In our case, it implies assuming that each year is independent, with its own probability that does not influence the next year's likelihood.

Lifetime risk

Lifetime risk refers to the probability that an event will happen to a person at least once during their lifetime. It's particularly useful in contexts like health where events are rare in any single year but could happen over a longer timeframe.
When discussing being struck by lightning, the lifetime probability is expressed as \( \frac{1}{9100} \). This number is significantly larger than the yearly risk because it's calculated to reflect the possibility over many years.
The lifetime probability is related to the yearly probability by acknowledging how small annual risks add up. After 80 years, the chance that at least one strike occurs becomes tangible.

• It assumes the individual will live for the average lifespan of 80 years.
• This calculation helps bridge understanding between annual and total lifetime risks.

Therefore, it gives a comprehensive picture of the risk faced by any one person over their lifetime.

Expected value

Expected value is a concept used to predict the average outcome of an event over many occurrences. It sums up all possible outcomes, each multiplied by the probability of that outcome.
In the context of lightning strikes, the expected value concept helps estimate how many people might be struck by lightning in a large population.
Given the probability of \( \frac{1}{685,000} \), you can calculate the expected number of lightning strikes among 300 million people in the U.S.: \[\text{Expected per year} = 300,000,000 \times \frac{1}{685,000} \approx 438\] This means around 438 people are statistically expected to be struck by lightning each year in such a large population.

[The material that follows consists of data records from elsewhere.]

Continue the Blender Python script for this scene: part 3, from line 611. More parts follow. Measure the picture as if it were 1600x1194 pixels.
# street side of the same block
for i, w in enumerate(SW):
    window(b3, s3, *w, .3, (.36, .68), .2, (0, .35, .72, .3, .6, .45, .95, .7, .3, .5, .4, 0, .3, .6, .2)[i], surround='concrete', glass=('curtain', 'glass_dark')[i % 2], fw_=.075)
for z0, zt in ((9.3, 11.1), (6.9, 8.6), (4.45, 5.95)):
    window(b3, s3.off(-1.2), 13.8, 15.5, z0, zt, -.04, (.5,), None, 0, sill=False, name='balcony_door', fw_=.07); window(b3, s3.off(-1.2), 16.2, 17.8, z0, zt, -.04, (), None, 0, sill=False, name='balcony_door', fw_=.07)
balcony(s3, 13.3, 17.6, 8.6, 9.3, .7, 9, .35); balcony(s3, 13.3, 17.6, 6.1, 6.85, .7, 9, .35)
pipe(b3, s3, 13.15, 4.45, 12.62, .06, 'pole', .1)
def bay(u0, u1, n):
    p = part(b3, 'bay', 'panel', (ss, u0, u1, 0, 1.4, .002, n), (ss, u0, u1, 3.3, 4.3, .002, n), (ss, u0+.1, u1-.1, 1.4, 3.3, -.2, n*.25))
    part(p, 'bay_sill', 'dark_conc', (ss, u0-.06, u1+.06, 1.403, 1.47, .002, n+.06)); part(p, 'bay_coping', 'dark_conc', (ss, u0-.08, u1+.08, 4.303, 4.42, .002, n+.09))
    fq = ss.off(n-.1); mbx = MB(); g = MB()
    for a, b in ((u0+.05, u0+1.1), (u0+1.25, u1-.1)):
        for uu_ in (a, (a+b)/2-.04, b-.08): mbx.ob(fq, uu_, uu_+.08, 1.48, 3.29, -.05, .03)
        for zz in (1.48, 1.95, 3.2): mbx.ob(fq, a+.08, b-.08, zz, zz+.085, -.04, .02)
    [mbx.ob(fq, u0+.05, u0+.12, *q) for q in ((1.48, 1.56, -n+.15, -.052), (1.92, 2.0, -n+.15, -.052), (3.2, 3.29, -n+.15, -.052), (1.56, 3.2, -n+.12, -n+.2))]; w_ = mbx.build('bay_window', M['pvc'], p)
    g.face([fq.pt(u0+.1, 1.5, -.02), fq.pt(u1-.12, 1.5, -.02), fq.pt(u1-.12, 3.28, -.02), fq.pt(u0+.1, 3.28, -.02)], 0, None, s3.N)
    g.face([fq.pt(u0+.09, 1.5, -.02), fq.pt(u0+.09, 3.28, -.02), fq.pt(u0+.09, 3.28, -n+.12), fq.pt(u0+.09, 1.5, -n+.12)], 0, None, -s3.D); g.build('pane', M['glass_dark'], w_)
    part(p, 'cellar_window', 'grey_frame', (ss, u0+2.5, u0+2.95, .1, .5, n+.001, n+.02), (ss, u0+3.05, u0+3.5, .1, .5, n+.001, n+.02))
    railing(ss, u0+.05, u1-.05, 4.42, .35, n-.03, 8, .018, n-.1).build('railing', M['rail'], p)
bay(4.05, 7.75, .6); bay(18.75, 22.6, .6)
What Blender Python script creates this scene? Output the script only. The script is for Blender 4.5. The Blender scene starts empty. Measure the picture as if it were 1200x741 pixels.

• Expected value provides a way to see the bigger picture of rare events in large groups.
• While individual odds are tiny, they help aggregate into meaningful numbers at a community or national level.

This method is valuable for creating prevention and safety plans based on statistical averages.

Probability calculations

Doing probability calculations is about using known probabilities to find unknown ones.
When calculating the probability of not being struck by lightning over 80 years, you use the formula:\[ P(\text{never struck in 80 years}) = \left(1 - \frac{1}{685,000}\right)^{80} \]This formula takes the annual survival odds and multiplies them over 80 years.
The full calculation gives a very close approximation of the probability of not being struck even once. In part b of the exercise, we relate this to the given lifetime risk.

• This means using basic math principles and probability rules to do more intricate calculations.
• Such steps make complex predictions and assessments more accessible.

Understanding these calculations helps visualize how probability works over multiple events or years.